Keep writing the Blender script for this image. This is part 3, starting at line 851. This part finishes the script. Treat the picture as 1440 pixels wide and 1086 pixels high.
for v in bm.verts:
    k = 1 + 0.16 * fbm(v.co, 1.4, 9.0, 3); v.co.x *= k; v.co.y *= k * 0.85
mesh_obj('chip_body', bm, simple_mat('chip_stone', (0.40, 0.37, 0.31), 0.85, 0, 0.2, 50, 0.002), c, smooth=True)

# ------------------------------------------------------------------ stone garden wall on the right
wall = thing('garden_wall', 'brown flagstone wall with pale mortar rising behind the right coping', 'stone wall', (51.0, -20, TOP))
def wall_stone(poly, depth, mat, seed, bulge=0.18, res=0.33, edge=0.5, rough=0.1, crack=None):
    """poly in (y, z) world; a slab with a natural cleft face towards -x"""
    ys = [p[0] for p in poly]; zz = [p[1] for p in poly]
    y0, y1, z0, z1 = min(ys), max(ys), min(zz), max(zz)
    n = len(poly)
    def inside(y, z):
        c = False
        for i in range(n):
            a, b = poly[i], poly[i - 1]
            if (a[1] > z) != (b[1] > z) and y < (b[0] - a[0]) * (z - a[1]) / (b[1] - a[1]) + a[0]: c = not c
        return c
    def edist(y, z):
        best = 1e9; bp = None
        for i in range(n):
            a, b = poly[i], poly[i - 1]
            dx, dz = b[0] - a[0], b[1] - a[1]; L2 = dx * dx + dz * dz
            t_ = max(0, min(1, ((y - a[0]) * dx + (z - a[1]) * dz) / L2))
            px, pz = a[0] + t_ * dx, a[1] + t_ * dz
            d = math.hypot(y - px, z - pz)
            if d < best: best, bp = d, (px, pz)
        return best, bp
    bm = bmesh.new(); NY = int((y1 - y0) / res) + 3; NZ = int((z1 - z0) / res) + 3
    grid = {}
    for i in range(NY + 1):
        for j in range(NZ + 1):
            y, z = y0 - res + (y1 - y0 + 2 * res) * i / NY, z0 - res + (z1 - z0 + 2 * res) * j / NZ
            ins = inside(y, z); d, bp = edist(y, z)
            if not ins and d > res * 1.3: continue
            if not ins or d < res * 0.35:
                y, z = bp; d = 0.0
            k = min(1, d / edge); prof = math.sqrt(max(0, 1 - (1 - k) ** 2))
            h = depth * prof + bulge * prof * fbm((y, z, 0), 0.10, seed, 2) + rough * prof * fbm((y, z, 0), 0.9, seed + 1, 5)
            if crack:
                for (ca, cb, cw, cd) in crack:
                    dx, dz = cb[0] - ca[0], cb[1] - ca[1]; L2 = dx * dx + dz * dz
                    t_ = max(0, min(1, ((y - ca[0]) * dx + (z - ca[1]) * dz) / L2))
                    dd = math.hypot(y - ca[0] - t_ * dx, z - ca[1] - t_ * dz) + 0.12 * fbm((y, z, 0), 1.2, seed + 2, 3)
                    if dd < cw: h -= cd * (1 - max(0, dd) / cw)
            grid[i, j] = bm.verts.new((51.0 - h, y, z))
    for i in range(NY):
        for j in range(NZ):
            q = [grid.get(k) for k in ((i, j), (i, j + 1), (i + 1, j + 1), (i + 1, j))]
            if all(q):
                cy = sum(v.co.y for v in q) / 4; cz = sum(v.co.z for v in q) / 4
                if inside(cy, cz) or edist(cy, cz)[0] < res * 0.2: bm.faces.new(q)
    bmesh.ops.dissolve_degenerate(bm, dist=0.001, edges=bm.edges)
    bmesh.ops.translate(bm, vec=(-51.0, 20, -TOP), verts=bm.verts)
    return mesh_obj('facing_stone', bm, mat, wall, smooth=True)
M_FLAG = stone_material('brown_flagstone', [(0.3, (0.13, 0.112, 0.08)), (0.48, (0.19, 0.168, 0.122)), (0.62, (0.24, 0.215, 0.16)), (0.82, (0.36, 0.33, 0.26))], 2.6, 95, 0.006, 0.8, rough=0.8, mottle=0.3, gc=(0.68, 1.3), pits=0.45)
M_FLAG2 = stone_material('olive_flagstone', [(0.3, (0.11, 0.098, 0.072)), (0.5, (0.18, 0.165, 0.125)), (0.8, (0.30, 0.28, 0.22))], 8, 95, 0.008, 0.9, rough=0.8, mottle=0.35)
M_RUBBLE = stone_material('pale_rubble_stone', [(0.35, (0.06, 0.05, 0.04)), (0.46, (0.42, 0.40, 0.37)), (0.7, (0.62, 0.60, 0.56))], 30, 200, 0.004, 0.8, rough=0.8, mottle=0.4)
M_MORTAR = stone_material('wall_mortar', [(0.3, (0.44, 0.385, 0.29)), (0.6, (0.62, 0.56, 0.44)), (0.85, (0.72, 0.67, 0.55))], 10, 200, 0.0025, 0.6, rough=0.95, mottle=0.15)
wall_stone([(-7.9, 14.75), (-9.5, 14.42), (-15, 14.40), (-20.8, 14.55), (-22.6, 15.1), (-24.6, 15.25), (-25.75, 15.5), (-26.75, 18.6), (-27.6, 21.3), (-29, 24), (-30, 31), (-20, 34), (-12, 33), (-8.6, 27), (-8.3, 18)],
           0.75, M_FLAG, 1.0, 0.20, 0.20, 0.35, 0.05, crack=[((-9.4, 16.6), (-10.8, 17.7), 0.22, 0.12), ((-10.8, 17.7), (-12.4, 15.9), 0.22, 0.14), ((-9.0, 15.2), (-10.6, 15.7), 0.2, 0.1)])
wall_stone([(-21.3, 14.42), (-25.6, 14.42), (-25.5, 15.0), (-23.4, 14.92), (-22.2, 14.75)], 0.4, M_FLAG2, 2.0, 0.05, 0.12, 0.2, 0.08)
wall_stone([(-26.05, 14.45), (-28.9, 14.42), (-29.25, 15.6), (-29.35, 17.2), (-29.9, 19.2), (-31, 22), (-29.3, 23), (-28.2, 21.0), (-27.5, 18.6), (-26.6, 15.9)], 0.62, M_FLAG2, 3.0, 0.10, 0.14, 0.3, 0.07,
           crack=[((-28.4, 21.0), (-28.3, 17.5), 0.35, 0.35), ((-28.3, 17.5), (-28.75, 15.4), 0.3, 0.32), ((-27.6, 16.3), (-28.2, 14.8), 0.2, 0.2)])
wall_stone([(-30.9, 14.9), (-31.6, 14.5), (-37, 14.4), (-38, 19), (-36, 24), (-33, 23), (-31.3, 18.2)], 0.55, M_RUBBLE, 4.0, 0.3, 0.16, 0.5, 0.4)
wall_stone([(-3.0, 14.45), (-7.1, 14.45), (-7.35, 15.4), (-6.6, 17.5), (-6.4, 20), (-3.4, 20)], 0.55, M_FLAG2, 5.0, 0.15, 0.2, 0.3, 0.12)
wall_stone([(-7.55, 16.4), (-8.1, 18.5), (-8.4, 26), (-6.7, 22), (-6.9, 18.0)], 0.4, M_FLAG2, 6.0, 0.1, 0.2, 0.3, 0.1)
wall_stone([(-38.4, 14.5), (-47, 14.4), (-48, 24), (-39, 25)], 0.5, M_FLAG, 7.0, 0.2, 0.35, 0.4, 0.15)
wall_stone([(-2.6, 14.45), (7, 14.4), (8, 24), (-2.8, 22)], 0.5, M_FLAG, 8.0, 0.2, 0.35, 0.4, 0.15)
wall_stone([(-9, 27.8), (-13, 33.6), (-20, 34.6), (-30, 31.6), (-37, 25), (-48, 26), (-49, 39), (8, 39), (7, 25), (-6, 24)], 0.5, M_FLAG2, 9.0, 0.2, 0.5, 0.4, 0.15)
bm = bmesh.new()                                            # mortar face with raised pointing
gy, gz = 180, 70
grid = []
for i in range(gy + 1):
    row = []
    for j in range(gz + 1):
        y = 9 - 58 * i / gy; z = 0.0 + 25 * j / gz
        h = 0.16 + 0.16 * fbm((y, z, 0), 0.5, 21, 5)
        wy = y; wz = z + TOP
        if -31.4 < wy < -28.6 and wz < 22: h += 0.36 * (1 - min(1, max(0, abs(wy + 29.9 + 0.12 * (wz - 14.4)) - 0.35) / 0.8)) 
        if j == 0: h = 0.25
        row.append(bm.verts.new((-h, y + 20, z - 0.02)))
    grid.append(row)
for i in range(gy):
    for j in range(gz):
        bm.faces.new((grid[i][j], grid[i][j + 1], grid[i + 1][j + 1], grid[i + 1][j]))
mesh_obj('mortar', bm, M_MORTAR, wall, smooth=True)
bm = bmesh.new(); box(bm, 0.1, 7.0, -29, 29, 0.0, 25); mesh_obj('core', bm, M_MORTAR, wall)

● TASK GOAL
Give again, word for word, the lines of the listing, starting at its first line and ending with the line containing "0.002), c, smooth=True)".

● TASK ANSWER
Keep writing the Blender script for this image. This is part 3, starting at line 851. This part finishes the script. Treat the picture as 1440 pixels wide and 1086 pixels high.
for v in bm.verts:
    k = 1 + 0.16 * fbm(v.co, 1.4, 9.0, 3); v.co.x *= k; v.co.y *= k * 0.85
mesh_obj('chip_body', bm, simple_mat('chip_stone', (0.40, 0.37, 0.31), 0.85, 0, 0.2, 50, 0.002), c, smooth=True)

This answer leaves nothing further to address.